WORK REQUIRED
Pull each line holding "pixels" out of the entries below.

STORED RECORDS
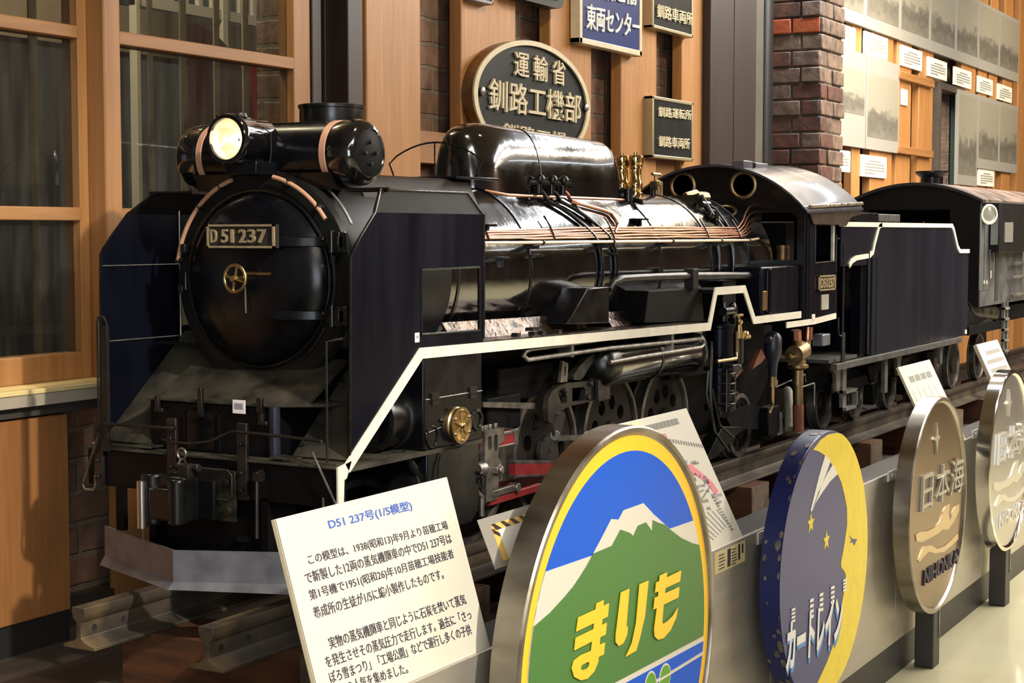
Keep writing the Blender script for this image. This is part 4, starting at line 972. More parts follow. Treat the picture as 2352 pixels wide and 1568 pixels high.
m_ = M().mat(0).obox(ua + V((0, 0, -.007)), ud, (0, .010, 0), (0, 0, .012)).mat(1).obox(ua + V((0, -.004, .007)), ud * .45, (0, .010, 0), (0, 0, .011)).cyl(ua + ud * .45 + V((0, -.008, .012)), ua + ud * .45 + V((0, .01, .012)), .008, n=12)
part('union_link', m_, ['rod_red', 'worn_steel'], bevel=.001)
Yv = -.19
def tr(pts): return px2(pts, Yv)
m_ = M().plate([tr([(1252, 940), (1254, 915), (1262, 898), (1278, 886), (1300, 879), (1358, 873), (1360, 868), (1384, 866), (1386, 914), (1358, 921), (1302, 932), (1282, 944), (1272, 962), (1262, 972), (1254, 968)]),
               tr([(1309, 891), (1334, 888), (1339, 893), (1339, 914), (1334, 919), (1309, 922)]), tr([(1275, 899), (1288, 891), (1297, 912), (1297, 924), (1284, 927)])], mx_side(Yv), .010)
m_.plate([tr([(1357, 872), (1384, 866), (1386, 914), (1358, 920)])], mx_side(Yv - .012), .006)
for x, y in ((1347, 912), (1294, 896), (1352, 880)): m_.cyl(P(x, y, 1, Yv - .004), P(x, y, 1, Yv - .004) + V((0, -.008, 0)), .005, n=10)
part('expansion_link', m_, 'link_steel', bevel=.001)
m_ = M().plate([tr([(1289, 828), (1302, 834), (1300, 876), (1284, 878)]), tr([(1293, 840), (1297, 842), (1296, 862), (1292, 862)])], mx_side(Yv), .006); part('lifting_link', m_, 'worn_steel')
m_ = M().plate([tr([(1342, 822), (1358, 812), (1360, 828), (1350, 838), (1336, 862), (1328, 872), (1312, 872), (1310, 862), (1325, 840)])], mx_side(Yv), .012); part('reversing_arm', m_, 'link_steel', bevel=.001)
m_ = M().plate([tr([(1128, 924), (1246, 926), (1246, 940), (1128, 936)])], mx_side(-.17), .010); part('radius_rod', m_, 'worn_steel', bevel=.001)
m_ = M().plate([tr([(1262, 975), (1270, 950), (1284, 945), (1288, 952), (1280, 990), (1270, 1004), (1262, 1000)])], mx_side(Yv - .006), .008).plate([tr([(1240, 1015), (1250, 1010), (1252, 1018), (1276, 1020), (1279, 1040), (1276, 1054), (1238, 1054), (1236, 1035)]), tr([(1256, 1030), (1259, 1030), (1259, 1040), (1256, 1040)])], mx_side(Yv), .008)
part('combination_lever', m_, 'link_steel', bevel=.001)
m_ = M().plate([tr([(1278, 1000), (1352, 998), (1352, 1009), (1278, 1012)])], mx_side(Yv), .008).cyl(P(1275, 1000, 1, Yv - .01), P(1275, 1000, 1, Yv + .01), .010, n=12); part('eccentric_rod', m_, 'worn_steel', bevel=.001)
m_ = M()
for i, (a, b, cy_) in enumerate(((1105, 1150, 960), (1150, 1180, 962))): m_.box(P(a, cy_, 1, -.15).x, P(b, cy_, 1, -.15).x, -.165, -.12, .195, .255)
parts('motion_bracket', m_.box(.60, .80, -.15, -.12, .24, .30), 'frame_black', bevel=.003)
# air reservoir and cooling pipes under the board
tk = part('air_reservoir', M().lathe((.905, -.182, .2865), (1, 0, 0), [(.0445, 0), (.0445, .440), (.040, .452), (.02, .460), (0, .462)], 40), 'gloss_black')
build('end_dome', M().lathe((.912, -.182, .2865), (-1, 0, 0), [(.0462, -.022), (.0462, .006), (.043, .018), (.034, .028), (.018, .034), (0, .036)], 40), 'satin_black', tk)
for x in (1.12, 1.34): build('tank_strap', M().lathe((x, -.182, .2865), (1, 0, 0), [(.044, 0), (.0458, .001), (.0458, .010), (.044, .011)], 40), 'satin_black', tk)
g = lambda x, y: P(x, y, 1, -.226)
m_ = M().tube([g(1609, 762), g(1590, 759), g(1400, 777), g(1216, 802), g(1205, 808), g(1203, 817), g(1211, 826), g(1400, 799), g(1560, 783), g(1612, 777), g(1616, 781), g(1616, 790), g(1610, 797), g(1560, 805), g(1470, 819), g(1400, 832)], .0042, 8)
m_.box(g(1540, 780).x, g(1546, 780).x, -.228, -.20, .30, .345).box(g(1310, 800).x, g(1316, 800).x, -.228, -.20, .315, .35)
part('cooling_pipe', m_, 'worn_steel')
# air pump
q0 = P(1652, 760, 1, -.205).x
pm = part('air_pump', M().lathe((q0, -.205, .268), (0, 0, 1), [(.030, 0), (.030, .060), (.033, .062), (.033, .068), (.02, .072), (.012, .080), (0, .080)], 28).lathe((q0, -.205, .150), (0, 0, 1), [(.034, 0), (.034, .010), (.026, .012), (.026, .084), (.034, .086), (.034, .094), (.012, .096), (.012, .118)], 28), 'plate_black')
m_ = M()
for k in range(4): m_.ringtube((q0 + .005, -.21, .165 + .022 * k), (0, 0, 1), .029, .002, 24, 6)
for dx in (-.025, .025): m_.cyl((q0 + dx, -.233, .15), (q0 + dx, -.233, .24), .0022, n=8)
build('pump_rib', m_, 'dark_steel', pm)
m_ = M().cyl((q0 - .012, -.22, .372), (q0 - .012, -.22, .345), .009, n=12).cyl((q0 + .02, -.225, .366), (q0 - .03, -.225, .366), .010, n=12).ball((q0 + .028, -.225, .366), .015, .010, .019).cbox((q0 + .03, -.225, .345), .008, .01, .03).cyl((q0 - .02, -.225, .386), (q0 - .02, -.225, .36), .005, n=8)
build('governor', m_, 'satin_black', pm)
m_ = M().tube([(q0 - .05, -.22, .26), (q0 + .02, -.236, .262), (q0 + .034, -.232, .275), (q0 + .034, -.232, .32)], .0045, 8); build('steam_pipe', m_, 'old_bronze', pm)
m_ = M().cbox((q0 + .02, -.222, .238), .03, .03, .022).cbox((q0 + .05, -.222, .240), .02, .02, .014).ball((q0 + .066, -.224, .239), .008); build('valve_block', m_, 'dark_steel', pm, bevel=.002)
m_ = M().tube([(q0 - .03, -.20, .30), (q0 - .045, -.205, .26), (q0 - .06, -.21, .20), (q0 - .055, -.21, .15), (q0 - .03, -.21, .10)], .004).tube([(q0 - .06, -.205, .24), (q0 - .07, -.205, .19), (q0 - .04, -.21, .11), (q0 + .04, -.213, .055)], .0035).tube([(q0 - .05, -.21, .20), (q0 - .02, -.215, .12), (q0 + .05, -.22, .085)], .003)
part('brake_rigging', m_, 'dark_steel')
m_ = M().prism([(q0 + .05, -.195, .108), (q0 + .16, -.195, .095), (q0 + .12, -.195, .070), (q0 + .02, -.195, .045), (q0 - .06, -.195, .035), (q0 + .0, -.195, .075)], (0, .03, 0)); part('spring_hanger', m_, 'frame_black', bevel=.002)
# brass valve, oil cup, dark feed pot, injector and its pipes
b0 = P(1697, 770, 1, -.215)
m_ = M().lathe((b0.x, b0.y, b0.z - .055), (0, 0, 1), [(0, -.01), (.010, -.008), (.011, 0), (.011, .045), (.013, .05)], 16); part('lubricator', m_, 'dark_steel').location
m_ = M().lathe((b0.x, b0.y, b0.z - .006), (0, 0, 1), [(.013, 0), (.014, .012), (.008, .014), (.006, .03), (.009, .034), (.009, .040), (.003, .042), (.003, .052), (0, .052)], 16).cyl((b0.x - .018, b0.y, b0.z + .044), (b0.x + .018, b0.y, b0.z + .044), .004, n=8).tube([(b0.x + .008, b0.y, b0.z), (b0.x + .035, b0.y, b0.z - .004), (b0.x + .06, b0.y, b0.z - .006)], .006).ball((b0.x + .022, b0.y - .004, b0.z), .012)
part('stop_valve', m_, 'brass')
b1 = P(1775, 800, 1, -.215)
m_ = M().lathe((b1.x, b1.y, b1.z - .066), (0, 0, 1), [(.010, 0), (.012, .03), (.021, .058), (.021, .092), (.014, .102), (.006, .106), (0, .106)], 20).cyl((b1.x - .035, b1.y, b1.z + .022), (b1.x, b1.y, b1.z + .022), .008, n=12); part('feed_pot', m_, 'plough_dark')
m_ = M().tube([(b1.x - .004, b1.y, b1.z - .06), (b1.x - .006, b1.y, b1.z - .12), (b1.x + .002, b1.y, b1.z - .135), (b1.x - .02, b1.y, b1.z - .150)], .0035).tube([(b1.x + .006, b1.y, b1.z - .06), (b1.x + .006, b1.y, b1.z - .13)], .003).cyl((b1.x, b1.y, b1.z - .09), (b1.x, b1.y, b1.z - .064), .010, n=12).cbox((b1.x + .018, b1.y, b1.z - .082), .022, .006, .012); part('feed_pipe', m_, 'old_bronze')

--

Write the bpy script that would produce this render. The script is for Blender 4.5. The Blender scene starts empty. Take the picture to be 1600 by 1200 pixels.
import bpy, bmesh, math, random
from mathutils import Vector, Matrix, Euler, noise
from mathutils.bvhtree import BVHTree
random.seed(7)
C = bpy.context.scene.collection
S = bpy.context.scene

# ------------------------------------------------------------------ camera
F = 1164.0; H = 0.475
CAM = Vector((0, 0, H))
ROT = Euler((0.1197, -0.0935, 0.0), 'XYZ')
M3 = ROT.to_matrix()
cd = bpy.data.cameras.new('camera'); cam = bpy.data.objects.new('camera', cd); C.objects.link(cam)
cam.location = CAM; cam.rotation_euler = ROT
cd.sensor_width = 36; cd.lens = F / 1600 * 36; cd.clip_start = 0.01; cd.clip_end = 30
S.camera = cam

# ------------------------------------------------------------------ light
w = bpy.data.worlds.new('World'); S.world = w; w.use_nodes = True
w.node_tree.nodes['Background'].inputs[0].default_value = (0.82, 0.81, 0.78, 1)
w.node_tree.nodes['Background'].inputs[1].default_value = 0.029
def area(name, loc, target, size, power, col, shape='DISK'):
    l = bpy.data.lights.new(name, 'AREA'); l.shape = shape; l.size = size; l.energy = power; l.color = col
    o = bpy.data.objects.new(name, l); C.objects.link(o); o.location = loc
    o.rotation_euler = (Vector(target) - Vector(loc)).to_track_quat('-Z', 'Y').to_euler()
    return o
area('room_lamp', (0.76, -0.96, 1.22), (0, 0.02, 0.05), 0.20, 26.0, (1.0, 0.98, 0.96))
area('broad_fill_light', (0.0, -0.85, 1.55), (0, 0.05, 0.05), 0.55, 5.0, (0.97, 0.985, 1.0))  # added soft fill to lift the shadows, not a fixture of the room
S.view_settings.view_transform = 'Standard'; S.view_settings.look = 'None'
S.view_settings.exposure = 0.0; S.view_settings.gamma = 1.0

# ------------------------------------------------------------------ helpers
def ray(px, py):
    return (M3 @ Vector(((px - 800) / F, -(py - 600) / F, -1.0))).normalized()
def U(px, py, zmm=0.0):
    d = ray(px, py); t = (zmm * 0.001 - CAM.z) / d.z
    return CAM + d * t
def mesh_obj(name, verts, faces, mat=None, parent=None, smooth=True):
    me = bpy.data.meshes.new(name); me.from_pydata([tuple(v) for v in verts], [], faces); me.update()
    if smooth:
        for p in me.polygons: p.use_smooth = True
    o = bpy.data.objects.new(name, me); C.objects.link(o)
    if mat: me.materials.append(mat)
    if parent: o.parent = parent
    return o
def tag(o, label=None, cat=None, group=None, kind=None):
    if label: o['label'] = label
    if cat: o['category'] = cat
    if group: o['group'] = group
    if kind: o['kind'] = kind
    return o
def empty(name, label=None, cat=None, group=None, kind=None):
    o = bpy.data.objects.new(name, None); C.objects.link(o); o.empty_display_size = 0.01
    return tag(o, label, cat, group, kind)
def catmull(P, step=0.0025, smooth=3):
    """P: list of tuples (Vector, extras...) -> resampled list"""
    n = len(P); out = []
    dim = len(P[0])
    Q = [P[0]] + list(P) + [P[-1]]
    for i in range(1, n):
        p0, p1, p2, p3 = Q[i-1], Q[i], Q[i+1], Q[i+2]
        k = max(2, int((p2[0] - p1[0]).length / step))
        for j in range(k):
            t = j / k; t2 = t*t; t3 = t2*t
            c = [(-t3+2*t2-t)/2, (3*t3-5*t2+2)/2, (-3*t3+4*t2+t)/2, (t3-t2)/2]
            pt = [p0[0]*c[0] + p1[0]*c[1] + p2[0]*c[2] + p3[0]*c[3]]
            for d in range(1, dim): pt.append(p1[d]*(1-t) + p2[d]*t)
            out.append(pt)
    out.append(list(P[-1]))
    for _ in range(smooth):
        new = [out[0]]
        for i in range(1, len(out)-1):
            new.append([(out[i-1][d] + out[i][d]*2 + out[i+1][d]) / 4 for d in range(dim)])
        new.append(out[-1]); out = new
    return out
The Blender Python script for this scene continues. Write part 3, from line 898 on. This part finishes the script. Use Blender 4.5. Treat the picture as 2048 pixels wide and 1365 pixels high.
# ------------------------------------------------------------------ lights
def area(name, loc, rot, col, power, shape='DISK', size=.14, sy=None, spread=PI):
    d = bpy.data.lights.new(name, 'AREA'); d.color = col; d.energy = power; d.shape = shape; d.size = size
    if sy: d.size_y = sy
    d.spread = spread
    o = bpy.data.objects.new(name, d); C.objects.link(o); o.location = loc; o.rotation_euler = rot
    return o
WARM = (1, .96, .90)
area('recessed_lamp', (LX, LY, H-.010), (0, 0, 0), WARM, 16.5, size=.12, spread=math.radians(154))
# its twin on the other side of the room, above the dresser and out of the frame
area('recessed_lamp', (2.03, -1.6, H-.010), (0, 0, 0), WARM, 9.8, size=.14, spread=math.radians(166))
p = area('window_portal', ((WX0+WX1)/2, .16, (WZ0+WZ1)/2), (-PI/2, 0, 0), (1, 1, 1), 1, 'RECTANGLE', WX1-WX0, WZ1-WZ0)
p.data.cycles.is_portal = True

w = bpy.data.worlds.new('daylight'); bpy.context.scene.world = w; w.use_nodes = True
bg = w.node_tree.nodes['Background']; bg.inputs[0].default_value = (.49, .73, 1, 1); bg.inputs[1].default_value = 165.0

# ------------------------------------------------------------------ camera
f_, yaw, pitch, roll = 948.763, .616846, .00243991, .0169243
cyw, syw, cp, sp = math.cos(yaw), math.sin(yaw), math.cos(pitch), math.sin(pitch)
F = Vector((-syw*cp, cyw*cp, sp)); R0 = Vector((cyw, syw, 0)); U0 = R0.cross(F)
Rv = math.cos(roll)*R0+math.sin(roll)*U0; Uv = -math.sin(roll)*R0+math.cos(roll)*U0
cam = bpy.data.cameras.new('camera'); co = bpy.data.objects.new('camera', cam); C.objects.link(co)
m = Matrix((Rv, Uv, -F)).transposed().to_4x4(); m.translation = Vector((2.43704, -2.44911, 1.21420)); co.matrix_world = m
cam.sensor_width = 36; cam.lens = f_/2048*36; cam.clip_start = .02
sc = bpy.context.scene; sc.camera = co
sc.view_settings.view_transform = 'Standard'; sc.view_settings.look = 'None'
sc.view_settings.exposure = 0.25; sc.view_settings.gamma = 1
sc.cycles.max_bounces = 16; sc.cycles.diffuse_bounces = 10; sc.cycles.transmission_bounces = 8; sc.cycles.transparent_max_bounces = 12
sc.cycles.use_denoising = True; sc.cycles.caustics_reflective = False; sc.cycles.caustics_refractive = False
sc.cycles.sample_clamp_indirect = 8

FINAL RESULT
Keep writing the Blender script for this image. This is part 4, starting at line 972. More parts follow. Treat the picture as 2352 pixels wide and 1568 pixels high.
Write the bpy script that would produce this render. The script is for Blender 4.5. The Blender scene starts empty. Take the picture to be 1600 by 1200 pixels.
The Blender Python script for this scene continues. Write part 3, from line 898 on. This part finishes the script. Use Blender 4.5. Treat the picture as 2048 pixels wide and 1365 pixels high.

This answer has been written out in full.